Monday, November 21, 2022 - Friday, November 25, 2022 Metz, France

Bridging the Gap - Education for Sustainable Development (ESD) and Environmental Education (EE)

23 November 2022
Symposium
S15 14:30 > 16:30 Bridging the Gap - Education for Sustainable Development (ESD) and Environmental Education (EE) Room 06

Main organizer (applicant) of the symposium:
Bogner Franz, University of Bayreuth, franz.bogner@uni-bayreuth.de (GfÖ-SiG leader of the EE strand)

Session description

Since generations thousands of teachers of conventional classrooms and educators of informal outreach facilities invested tremendous efforts into educational initiatives to improve environmental attitudes and behaviours of students. When analysing adolescent conceptions in relation to Environmental Education (EE) and Education for Sustainable Development (ESD), responses overlap while statements concerning social and economy contexts contribute to substantial differences in EE and ESD. Under both umbrellas, outreach experience allows kids and adolescents to value nature and environment – and after frequent experience to understand the science behind ecosystems and related dilemmas which we face currently and which we need to cope with in the future. While cognitive issues are likewise conventionally to be monitored, variables such as attitudes and values or even behaviour are not. That is why, from the 1970ies to the 1990ies there were many measurement approaches applied, seemingly with more instruments than researchers were working in the field. Most instruments were developed for adult populations that is why the development of the 2-MEV scale (2 Major Environmental Values) for the age-group of adolescents began and on the basis on a solid theoretical foundation defined to measure on the basis of primary factors two higher order factors labelled as values: Preservation (PRE) and Utilization (UTL). The 2-MEV model received a quite new promotion when further independent research teams also repeatedly confirmed the two factor second order structure. Its increasingly worldwide use allows comparing and fine-tuning programmes of different backgrounds. Up to now several dozen studies were using the scale: Some providers are already satisfied that the measurement basis does not need further defence and numbers are secured. Others present the results on conferences and even invest the effort to publish. The educational efforts must go on to extract essentials out of thousands of programmes applied in the world.

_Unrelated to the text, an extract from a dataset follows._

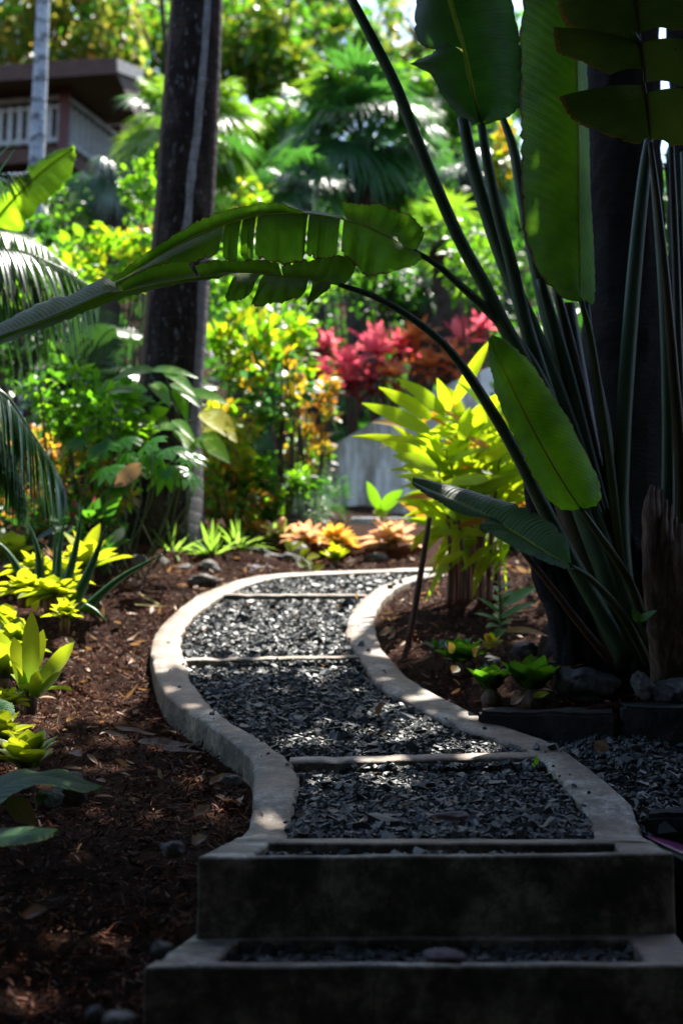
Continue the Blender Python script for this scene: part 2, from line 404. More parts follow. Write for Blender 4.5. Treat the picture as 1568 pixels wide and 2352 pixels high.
def xat(c, Y):
    o = np.argsort(c[:, 1]); return np.interp(Y, c[o, 1], c[o, 0])

WALLY = 4.72
def Hn(x, Y):
    x = np.asarray(x, float); Y = np.asarray(Y, float)
    b = zk(Y)
    xl = xat(cLO, np.clip(Y, 3.45, 8.2)); xr = xat(cRO, np.clip(Y, 3.45, 8.2))
    xl = np.where(Y < 3.46, np.interp(Y, [2., 2.7, 3.1, 3.46], [-.43, -.385, -.325, -.27]), xl); xr = np.where(Y < 3.46, .74, xr)
    inp = (Y < 8.3)
    off = np.interp(Y, [2, 2.9, 3.7, 5.2, 6.5, 8.3, 9], [-.11, -.12, -.09, -.11, -.05, -.03, 0])
    left = np.where(Y < 3.7, np.interp(Y, [1, 2.3, 2.7, 3.04, 3.45, 3.7], [-1.25, -.84, -.64, -.54, -.42, float(zk(3.7)) - .09]), b + off) + .10 * np.clip(xl - x - .25, 0, 4)
    right = np.where(Y > WALLY, b - .035 + np.interp(Y, [4.7, 5.6, 7], [.08, .035, .005]) * np.clip((x - xr - .04) / .12, 0, 1) + .05 * np.clip(x - xr - .2, 0, 6), b - .035)
    right = np.where(Y < 3.6, b - .25, right)
    mid = np.where(Y < 3.5, b - .55, b - .09)
    h = np.where(inp, np.where(x < xl + .05, left, np.where(x > xr - .05, right, mid)), b + .08 * np.clip(-x - 1, 0, 8) * np.clip((Y - 8.3) / 3, 0, 1))
    h = h + (vn(x * 3, Y * 3, 3) - .5) * .05 * ((x < xl - .04) | (x > xr + .04) | (Y > 8.3)) + (vn(x * 11, Y * 11, 4) - .5) * .022 * ((x < xl - .03) | (x > xr + .03) | (Y > 8.3))
    return h
def H1(x, Y): return float(Hn(np.array([x]), np.array([Y]))[0])

# ------------------------------------------------------------------ ground sheet
def ground():
    xs = np.unique(np.r_[np.linspace(-90, -10, 14), np.linspace(-10, -2.6, 26), np.arange(-2.6, 2.6, .028), np.linspace(2.6, 10, 26), np.linspace(10, 90, 14)])
    ys = np.unique(np.r_[np.linspace(-60, -6, 12), np.linspace(-6, 1.9, 18), np.arange(1.9, 9.4, .03), np.linspace(9.4, 20, 50), np.linspace(20, 80, 30)])
    X, Yg = np.meshgrid(xs, ys)
    Z = Hn(X, Yg)
    g = Geo(); n, m = X.shape
    i = (np.arange(n - 1)[:, None] * m + np.arange(m - 1)[None]).ravel()
    g.add(np.stack([X, Yg, Z], -1), np.stack([i, i + 1, i + m + 1, i + m], 1))
    o = mesh_obj('ground', g, M['soil']); tag(o, 'dark reddish brown bark covered garden slope', 'ground', kind='structure')
ground()

# ------------------------------------------------------------------ concrete path: kerbs, cross bars, two steps
def kerb(g, outer, inner, dout=.2, din=.1, flip=False):
    n = len(outer)
    jo = (vn(np.arange(n) * .55, np.zeros(n), 11) - .5) * .012; ji = (vn(np.arange(n) * .8, np.zeros(n), 12) - .5) * .02
    wv = nrm(inner - outer)
    o = outer + wv * jo[:, None]; i = inner + wv * ji[:, None]
    z = np.array([0, 0, 1.]); b = .009
    rows = [o - z * dout, o - z * b, o + wv * b, o * .66 + i * .34 + z * .001, o * .33 + i * .67 + z * .001, i - wv * b, i - z * b, i - z * din]
    V = np.stack(rows, 1); m = len(rows)
    k = (np.arange(n - 1)[:, None] * m + np.arange(m - 1)[None]).ravel()
    g.add(V.reshape(-1, 3), np.stack([k, k + 1, k + m + 1, k + m], 1))
def frame_block(outer, inner, z, dout, din):
    """a poured tread: solid rim around a sunken tray"""
    bm = bmesh.new()
    O = [bm.verts.new(onz(x, y, z)) for x, y in outer]; I = [bm.verts.new(onz(x, y, z)) for x, y in inner]
    Ob = [bm.verts.new(Vector(v.co) - Vector((0, 0, dout))) for v in O]; Ib = [bm.verts.new(Vector(v.co) - Vector((0, 0, din))) for v in I]
    for k in range(4):
        j = (k + 1) % 4
        bm.faces.new((O[k], O[j], I[j], I[k])); bm.faces.new((O[j], O[k], Ob[k], Ob[j])); bm.faces.new((I[k], I[j], Ib[j], Ib[k]))
    bm.faces.new(Ib)
    bmesh.ops.recalc_face_normals(bm, faces=bm.faces)
    es = [e for e in bm.edges if all(abs(v.co.z - z) < 1e-5 for v in e.verts) and (set(e.verts) <= set(O) or set(e.verts) <= set(I))]
    es += [e for e in bm.edges if len(e.verts) == 2 and e.verts[0] in O and e.verts[1] in Ob or e.verts[1] in O and e.verts[0] in Ob]
    bmesh.ops.bevel(bm, geom=es, offset=.011, segments=3, profile=.6, affect='EDGES')
    bmesh.ops.subdivide_edges(bm, edges=[e for e in bm.edges if e.calc_length() > .12], cuts=24, use_grid_fill=True)
    for v in bm.verts:
        p = v.co
        v.co += Vector((mnoise.noise(p * 6) * .004, mnoise.noise(p * 6 + Vector((9, 3, 1))) * .006, mnoise.noise(p * 7 + Vector((1, 7, 5))) * .0035))
    me = bpy.data.meshes.new('tmp'); bm.to_mesh(me); bm.free(); return me
Z1, Z2 = -.313, -.494
pathroot = tag(bpy.data.objects.new('path', None), 'curving concrete edged gravel garden path with steps', 'path', kind='structure'); sc.collection.objects.link(pathroot)
kg = Geo(); kerb(kg, cLO, cLI, .22, .12); mesh_obj('kerb', kg, M['concrete'], pathroot)
kg = Geo(); kerb(kg, cRO, cRI, .22, .12); mesh_obj('kerb', kg, M['concrete'], pathroot)
S1O = [(453, 1968), (1546, 1960), (1492, 1928), (543, 1924)]; S1I = [(586, 1963), (1427, 1956), (1409, 1937), (618, 1935)]
S2O = [(330, 2219), (1604, 2216), (1551, 2141.5), (452, 2141.5)]; S2I = [(497, 2208), (1484, 2207), (1441, 2152), (555, 2157)]
for (o_, i_, z_, a, b) in ((S1O, S1I, Z1, .40, .05), (S2O, S2I, Z2, .45, .05)):
    me = frame_block(o_, i_, z_, a, b); me.materials.append(M['concrete'])
    o = bpy.data.objects.new('step', me); sc.collection.objects.link(o); o.parent = pathroot
# risers between treads run on under the tread above
CROSS = [((664, 1752), (1226, 1738), .10), ((424, 1517), (842, 1508), .085), ((508, 1367), (842, 1367), .085)]
for (a, b, w) in CROSS:
    g = Geo(); n = 40
    A = P(*a, float(D(a[1]))); B = P(*b, float(D(b[1])))
    c = np.linspace(0, 1, n)[:, None] * (B - A) + A
    c[:, 2] = zk(c[:, 1]) + .002 + (vn(np.arange(n) * .4, np.zeros(n), 5) - .5) * .006
    c[:, 1] += (vn(np.arange(n) * .3, np.zeros(n), 6) - .5) * .02
    back = c + np.array([0, w, 0]); back[:, 2] += w * .12
    z = np.array([0, 0, 1.]); y = np.array([0, 1., 0])
    rows = [c - z * .12, c - z * .008, c + y * .008, back - y * .008, back - z * .008, back - z * .1]
    V = np.stack(rows, 1); m = 6
    k = (np.arange(n - 1)[:, None] * m + np.arange(m - 1)[None]).ravel()
    g.add(V.reshape(-1, 3), np.stack([k, k + 1, k + m + 1, k + m], 1))
    mesh_obj('cross_bar', g, M['concrete'], pathroot)

# ------------------------------------------------------------------ gravel (countless chips)
CY = [3.5] + [float(D(a[1])) for a, b, w in CROSS] + [8.15]
def gz(Y):
    Y = np.asarray(Y, float); z = zk(Y)
    f = np.zeros_like(Y)
    for a, b in zip(CY[:-1], CY[1:]):
        s = (Y >= a) & (Y < b); f[s] = (Y[s] - a) / (b - a)
    return z - .020 - .017 * f
def chips(g, c, size, flat=.55):
    n = len(c); cube = np.array([(x, y, z) for z in (-1, 1) for y in (-1, 1) for x in (-1, 1)], float)
    v = cube[None] * (1 + .45 * rng.uniform(-1, 1, (n, 8, 3)))
    v[:, 4:, :2] *= rng.uniform(.35, .95, (n, 1, 1))
    s = size[:, None] * rng.uniform(.6, 1.3, (n, 3)) * .5; s[:, 2] *= flat
    v = v * s[:, None]
    e = rng.normal(size=(n, 3)) * np.array([.32, .32, 3]); ca, sa = np.cos(e), np.sin(e)
    x, y, z = v[..., 0], v[..., 1], v[..., 2]
    x, y = x * ca[:, 2:] - y * sa[:, 2:], x * sa[:, 2:] + y * ca[:, 2:]
    y, z = y * ca[:, :1] - z * sa[:, :1], y * sa[:, :1] + z * ca[:, :1]
    x, z = x * ca[:, 1:2] + z * sa[:, 1:2], -x * sa[:, 1:2] + z * ca[:, 1:2]
    v = np.stack([x, y, z], -1) + c[:, None]
    f = np.array([(0, 2, 3), (0, 3, 1), (4, 5, 7), (4, 7, 6), (0, 1, 5), (0, 5, 4), (1, 3, 7), (1, 7, 5), (3, 2, 6), (3, 6, 7), (2, 0, 4), (2, 4, 6)])
    t = (np.arange(n)[:, None, None] * 8 + f[None]).reshape(-1, 3)
    r = np.clip(rng.beta(2, 3.2, n), 0, 1); a = np.zeros((n, 8, 3)); a[..., 2] = r[:, None]
    g.add(v.reshape(-1, 3), None, t, a.reshape(-1, 3))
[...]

INT21 Teachers’ aesthetic appreciation of nature and environment beyond preservation and utilisation values
Content : Based on a multinational sample of more than 11,000 respondents two major research questions are addressed: (i) how does aesthetic appreciation differ when concerning environment or nature?, (ii) how does such aesthetic appreciation relate to attitudes toward preservational or utilitarian values.
INT22 Behaviour, Attitudes and Knowledge: How Effective Education Fosters Environmental Literacy > F. Franz BOGNER
Content : Quantitative measures and outreach assessment on the basis of the environmental values instrument (2-MEV) is now available in 33 languages and, what is more, has been repeatedly confirmed from different research angles by five independent research teams all over the world. Data of from very different groups out of very different cultural contexts first time became comparable.
INT23 Assessing environmental attitudes and cognitive achievement within 9 years of informal earth education > T-M. Tessa-Marie BAIERL
Content : As a cooperative study with the US Cooper Center (Prof. Johnson), the Earthkeepers’ program is shown to induce pro-environmental shifts based on knowledge gains and attitude changes (Preservation increasing and Utilization decreasing).
INT24 The Role of Education Along Our Paths to Survival > B. Bruce JOHNSON
Content : When we are looking at education related to the environment, there are important issues to consider. This presentation will look at two key issues: What knowledge is important? What do we promote as positive environmental (sustainable) action? We will look at why we need to examine and consider making changes to both the knowledge we teach and what we promote as pro-environmental behaviors.
INT25 Climate Change Attitudes and Pro-Environmental Behavior of Czech Teenagers > J. Jan CINCERA
Content : the representative study of will cover the high level of climate change attitudes, its prediction potential for pro-environmental behavior, the role of preservational or utilitarian preferences and factual knowledge.